Аппарат издательства
Вскоре после муниципализации М. Я. Лукин покинул издательство. Аппарат издательства сложился тогда из бухгалтера Г С. Ружанского, бывшего бухгалтера 6-го Сибирского отряда Союза городов, А. Л. Средина в должности зав. складом и А. Г. Ярцевой в должности счетовода. Все они вскоре покинули наше издательство, Ружанский -- для торгсектора Госиздата, а Средин и Ярцева для возвращения на свои основные занятия: первый -- рентгенологией, вторая химией. Бухгалтером я пригласил В. В. Егорова и для заведования складом -- Н. Ф. Савостьянову. Они вместе с З. П. Измайловой в должности секретаря издательства продержались до самой его ликвидации в 1930 году. Чрезвычайно добросовестная, усердная, но робкая и нерешительная Нина Федоровна в условиях тогдашней работы немало переволновалась и перестрадала на своей должности. Неоднократно порывалась она сложить с себя свою работу, оставаясь только по моим настояниям. Надеюсь, что теперь, когда все пережито и отошло в прошлое, она не помянет нас лихом. Мне же бывает приятно вспоминать наши занятия вчетвером в издательстве. С закрытием "Научной книги" к нам на работу присоединился сын мой Сергей Михайлович. А со временем еще и M. E. Баев, симпатичный молодой человек, пожелавший на практике познакомиться с издательским делом. Из персонала в издательстве состоял только один неинтеллигентный сотрудник -- артельщик К. Ф. Филиппов.
В 1920--1925 годах мы часть книг наших печатали в Петербурге. Там типографии не были так загружены работой, как в Москве. Наблюдение за работами в Петербурге принял на себя наш старый знакомый по Парижу и товарищ по "Русским ведомостям" -- Константин Васильевич Аркадакский. Он проявлял в этом большую предприимчивость и настойчивость.

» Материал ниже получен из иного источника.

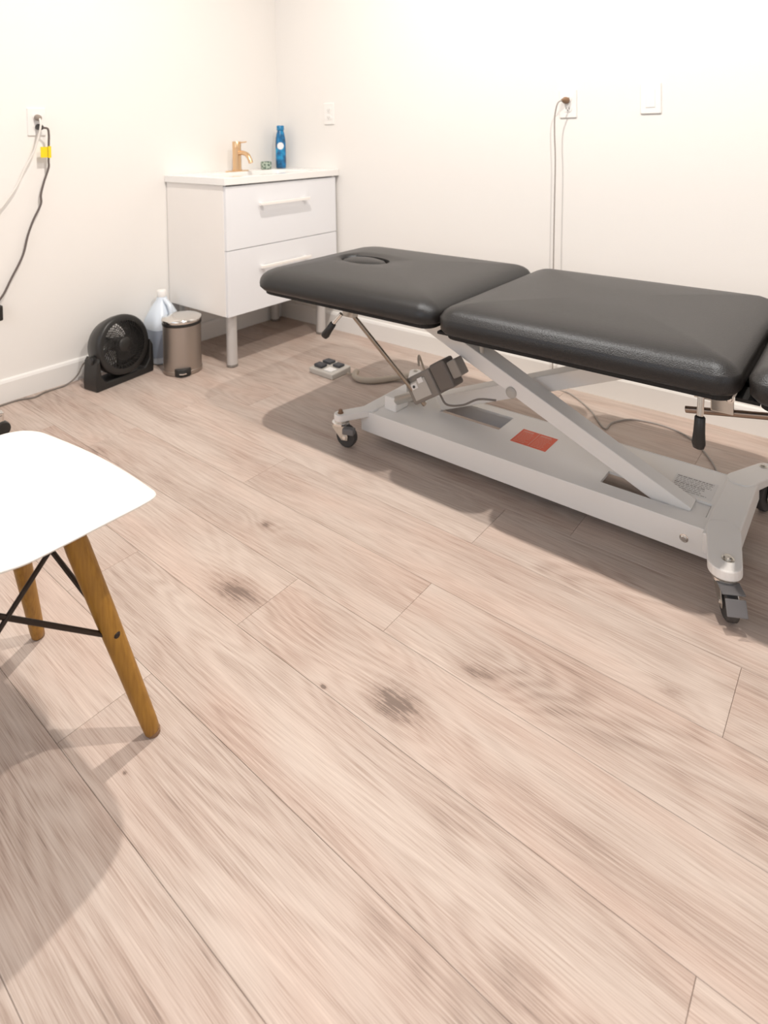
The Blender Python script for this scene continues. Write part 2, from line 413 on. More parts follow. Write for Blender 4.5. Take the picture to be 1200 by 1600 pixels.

После кончины Н. В. Сперанского и В. Н. Львова центральное редакционное ядро сложилось у нас так: Д. М. Петрушевскии, М. Н. Сперанский, М. А. Мензбир, М. О. Гершензон, С. В. Бахрушин, М. А. Цявловский и я.
В большое затруднение поверг меня тогда, не желая того, М. О. Гершензон, представив для издания свое новое сочинение "Тройственный образ совершенства". Не меняя лица издательства, а заодно не изменяя самим себе, мы не могли принять на себя этот чуждый нам трактат. Но как отказать старому, ценному сотруднику, испытанному товарищу. Притом, здесь надо было действовать совершенно откровенно, "честно", как любил выражаться Михаил Осипович. Нельзя было при наших отличных отношениях уклониться под каким-либо вымышленным или даже действительным, но случайным предлогом. Пришлось объясняться по существу, рискуя обидеть в высшей степени самолюбивого автора. Сговорились на том, что издание будет считаться "авторским", выпущено будет издательством, силами и средствами издательства, на общих условиях, но без фирмы издательства. На этот раз затруднение удалось обойти ко взаимному удовольствию. Но ко взаимному огорчению, однако, этот случай дал почувствовать, что дороги наши начинают расходиться. Разница в идеологиях не мешала работать вместе, пока мы задавались целями чисто просветительными и гуманитарными. Но при изменившихся внешних условиях Михаилу Осиповичу казалось тесно в этих "академических" рамках. Его тянуло к публицистике с долей мистицизма, сказал бы я. Я же его стеснял своим "позитивизмом", откровенно сказал мне он. Мы слишком сблизились работой, чтобы допустить разрыв, но расхождение было, по-видимому, неизбежно! Его неожиданное участие в сборнике "Смена вех" как бы предвещало это. Выпущенная им вскоре за границей брошюра о судьбе и миссии еврейского народа, исполненная национального пафоса и туманного мистицизма, подтвердила эти опасения. Им не суждено было, однако, осуществиться. В 1925 году всепримиряющая смерть взяла Михаила Осиповича в тот загробный мир, в существование которого он, по-видимому, верил.